=== Dataset excerpt ===
____________________

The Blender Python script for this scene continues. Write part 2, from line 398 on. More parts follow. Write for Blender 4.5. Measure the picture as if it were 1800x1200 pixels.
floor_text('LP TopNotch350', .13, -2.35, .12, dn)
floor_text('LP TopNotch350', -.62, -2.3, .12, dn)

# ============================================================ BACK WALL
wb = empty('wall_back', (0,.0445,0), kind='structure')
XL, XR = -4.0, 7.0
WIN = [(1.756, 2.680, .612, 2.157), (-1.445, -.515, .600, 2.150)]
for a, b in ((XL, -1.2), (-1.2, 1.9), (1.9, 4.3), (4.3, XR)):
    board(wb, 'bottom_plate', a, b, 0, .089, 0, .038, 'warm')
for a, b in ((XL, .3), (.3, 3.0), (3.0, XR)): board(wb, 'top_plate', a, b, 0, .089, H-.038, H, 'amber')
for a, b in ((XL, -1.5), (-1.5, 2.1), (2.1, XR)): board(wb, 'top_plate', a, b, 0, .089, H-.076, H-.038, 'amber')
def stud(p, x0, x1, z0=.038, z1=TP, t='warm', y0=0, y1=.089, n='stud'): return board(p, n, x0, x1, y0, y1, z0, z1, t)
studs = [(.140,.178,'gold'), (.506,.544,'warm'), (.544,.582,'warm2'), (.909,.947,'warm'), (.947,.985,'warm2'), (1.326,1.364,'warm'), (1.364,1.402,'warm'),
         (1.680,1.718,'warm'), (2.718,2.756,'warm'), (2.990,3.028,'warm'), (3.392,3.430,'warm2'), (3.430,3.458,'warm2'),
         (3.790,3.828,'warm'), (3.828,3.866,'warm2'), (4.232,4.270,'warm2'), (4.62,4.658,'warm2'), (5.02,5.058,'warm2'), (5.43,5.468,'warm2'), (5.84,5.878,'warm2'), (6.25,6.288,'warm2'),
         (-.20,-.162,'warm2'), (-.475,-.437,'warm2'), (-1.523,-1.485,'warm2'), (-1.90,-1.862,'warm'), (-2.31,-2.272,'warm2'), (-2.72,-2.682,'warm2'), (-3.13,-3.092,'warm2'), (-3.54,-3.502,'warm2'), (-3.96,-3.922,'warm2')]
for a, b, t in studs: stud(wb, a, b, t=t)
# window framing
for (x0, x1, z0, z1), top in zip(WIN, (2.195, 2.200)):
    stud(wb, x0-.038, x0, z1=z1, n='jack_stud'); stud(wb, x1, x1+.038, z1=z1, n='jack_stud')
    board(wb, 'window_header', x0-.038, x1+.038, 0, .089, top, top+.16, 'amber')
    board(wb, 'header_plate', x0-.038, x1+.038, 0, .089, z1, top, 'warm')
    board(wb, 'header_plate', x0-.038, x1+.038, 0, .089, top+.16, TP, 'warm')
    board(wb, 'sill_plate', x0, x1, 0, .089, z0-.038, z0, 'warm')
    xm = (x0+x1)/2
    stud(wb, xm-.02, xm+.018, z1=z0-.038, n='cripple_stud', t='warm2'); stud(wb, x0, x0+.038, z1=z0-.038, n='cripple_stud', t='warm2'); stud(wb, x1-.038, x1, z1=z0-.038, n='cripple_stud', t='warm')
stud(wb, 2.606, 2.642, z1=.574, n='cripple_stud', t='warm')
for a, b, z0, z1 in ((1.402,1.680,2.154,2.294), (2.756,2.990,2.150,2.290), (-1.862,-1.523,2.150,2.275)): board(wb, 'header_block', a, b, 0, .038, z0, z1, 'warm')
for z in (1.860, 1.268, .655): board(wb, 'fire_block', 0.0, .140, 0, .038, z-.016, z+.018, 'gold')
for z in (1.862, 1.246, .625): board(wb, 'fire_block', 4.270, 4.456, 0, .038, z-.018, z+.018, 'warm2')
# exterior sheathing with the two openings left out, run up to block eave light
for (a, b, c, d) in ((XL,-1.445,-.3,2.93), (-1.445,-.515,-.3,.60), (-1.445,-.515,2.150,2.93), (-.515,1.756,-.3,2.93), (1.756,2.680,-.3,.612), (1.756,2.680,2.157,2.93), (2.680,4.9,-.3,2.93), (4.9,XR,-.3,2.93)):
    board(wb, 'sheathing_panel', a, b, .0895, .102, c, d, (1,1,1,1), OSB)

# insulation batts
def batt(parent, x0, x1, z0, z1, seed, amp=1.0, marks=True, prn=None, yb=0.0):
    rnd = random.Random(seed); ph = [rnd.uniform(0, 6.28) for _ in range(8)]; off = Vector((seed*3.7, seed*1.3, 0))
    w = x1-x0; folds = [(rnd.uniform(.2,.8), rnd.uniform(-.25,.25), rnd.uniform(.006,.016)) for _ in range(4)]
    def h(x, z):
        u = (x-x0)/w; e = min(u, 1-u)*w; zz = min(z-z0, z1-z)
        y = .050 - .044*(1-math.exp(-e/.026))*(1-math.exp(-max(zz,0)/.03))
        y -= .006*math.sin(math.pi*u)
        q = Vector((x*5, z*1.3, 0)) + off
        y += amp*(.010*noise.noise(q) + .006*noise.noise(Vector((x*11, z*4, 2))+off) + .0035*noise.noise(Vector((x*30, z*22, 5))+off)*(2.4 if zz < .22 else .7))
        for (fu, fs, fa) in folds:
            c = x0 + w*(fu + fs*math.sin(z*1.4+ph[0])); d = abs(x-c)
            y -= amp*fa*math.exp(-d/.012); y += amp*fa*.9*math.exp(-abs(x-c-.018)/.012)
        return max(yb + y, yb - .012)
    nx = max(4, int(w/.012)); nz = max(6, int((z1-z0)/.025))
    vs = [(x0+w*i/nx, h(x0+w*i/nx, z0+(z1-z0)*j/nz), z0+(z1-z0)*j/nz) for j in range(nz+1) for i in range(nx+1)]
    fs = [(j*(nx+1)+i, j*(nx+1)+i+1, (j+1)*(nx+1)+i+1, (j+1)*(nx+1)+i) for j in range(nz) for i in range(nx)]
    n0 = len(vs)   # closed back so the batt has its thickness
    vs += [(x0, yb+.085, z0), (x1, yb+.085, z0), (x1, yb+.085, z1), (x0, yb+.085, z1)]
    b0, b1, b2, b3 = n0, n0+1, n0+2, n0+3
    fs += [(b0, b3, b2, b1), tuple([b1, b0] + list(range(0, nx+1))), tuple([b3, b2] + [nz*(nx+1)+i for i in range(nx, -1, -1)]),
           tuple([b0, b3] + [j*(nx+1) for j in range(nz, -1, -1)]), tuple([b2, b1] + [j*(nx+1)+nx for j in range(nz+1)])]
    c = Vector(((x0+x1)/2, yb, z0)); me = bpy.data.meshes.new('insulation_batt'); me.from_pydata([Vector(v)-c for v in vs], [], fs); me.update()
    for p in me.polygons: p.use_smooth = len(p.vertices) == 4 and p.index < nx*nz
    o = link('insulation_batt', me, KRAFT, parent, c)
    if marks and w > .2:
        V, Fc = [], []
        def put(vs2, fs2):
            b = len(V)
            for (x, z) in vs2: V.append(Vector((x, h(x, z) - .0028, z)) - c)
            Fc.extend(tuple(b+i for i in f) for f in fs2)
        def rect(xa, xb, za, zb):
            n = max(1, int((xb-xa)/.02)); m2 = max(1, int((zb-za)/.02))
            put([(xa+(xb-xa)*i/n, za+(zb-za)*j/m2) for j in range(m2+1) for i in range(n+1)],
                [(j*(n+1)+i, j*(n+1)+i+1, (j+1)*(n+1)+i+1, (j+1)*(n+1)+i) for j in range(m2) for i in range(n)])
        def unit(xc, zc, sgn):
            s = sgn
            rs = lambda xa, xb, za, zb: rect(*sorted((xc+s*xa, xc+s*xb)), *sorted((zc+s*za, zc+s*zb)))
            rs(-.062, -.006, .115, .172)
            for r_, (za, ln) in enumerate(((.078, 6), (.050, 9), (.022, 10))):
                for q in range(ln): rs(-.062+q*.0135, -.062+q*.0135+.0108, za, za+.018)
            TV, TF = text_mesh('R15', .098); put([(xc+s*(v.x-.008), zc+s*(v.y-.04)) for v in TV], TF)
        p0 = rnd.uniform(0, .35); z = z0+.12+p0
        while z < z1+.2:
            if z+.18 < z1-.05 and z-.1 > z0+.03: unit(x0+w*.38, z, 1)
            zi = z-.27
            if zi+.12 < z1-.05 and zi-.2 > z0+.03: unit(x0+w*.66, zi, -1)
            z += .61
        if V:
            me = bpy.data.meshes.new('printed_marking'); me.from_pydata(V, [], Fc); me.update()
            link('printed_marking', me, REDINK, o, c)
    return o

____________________

=== Work to be completed ===
Return the lines above precisely as they appear, beginning at the first line and ending at the line with "floor_text('LP TopNotch350', -.62, -2.3, .12, dn)", and nothing after it.

=== Response below ===
The Blender Python script for this scene continues. Write part 2, from line 398 on. More parts follow. Write for Blender 4.5. Measure the picture as if it were 1800x1200 pixels.
floor_text('LP TopNotch350', .13, -2.35, .12, dn)
floor_text('LP TopNotch350', -.62, -2.3, .12, dn)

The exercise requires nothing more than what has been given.